We all grow up with some idea of who we want to be; but there are also people in our lives — parents, friends, teachers — who have their own ideas about who we should be, and the inevitable friction between the two produces the people we actually are. In Dolly’s case, this friction, or at least some ingredients of it, are beautifully externalized through the many rituals of her life. But it’s not a question that’s unique to her.  I really want to continue to follow her story in another film or two, and I hope the audience will leave with the same curiosity I feel about her life.

AFI: Why is Washington, DC, a valuable location for screening your film?

JD: A large part of my career has been developing and implementing impact campaigns for issue-based documentaries, so in that respect I can say that DC can be a valuable place to screen, if you’re aiming to influence policy with your film, since it’s the seat of so much political power.

That said, I wanted to make SHIVANI an almost purely observational film, without a policy-related goal of any kind.  I don’t think every documentary film should have a political purpose, or a measurable outcome, and I also think, frankly, that funders are too focused on this aspect of documentary; the idea that they can know what they’re getting, in terms of social effects, when they fund a film. I think it’s important to remember that the act of letting an audience into the fine-scale world of another person’s life can have a profound effect on its own; it gives you the chance to grow in empathy and understanding, even though those can be hard to describe in particular terms.

In a time when we’re so often encouraged to see people in other countries as alien and “other,” I think that close observation of other people’s lives, especially those that seem superficially different from our own, tends to reveal the profound and subtle aspects of life that everyone shares.  And that, with luck, makes the world feel less frightening, and more intelligible.

AFI: Why are documentary films important today?

JD: In the era of “alternative facts” and information wars, personal stories have a unique power to cut through the noise and meet people where they are.  We all base our decisions around our worldview; and documentary films have the unique power to broaden that worldview.

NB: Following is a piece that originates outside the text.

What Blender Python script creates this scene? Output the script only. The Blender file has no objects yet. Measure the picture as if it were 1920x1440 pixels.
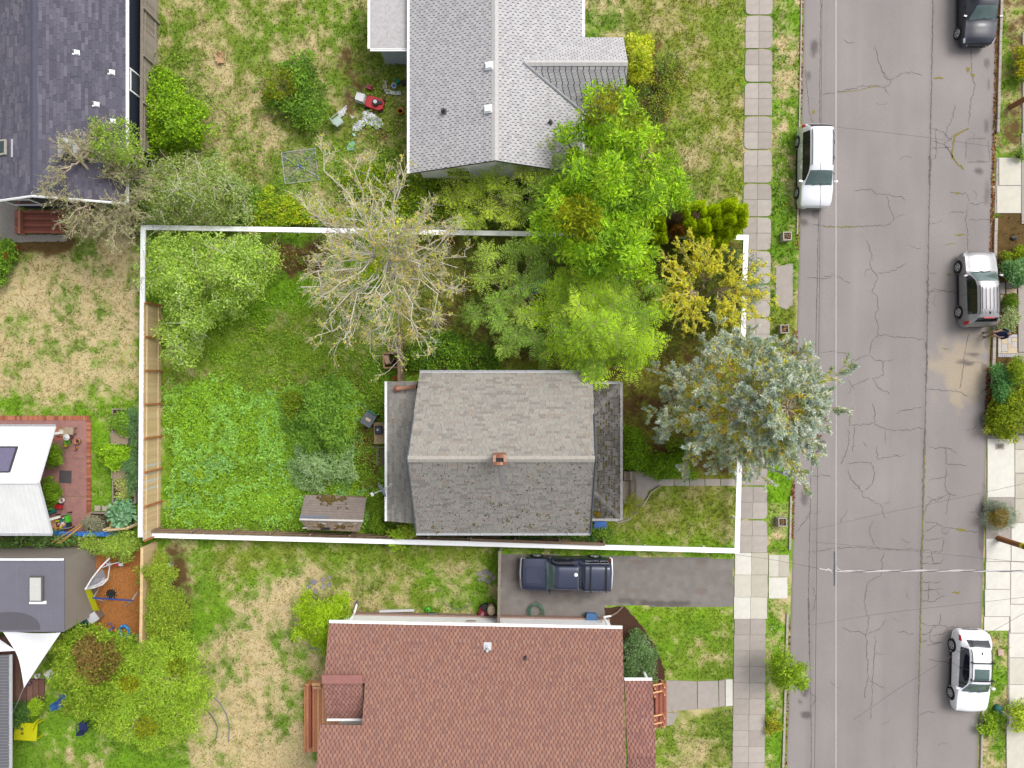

Do you remember those “Foundation for a Better Life” ads, which paired stock photos, puppets and cartoons with vague, “inspirational” messages?  Those always seemed especially tone-deaf to me, because while you might be moved or entertained by fictional characters, it’s really not possible to be inspired by them.  I love Kermit the Frog, but he’ll never inspire me to do anything; he’s not real!  A good documentary film tells you where you really are — so it always follows you home.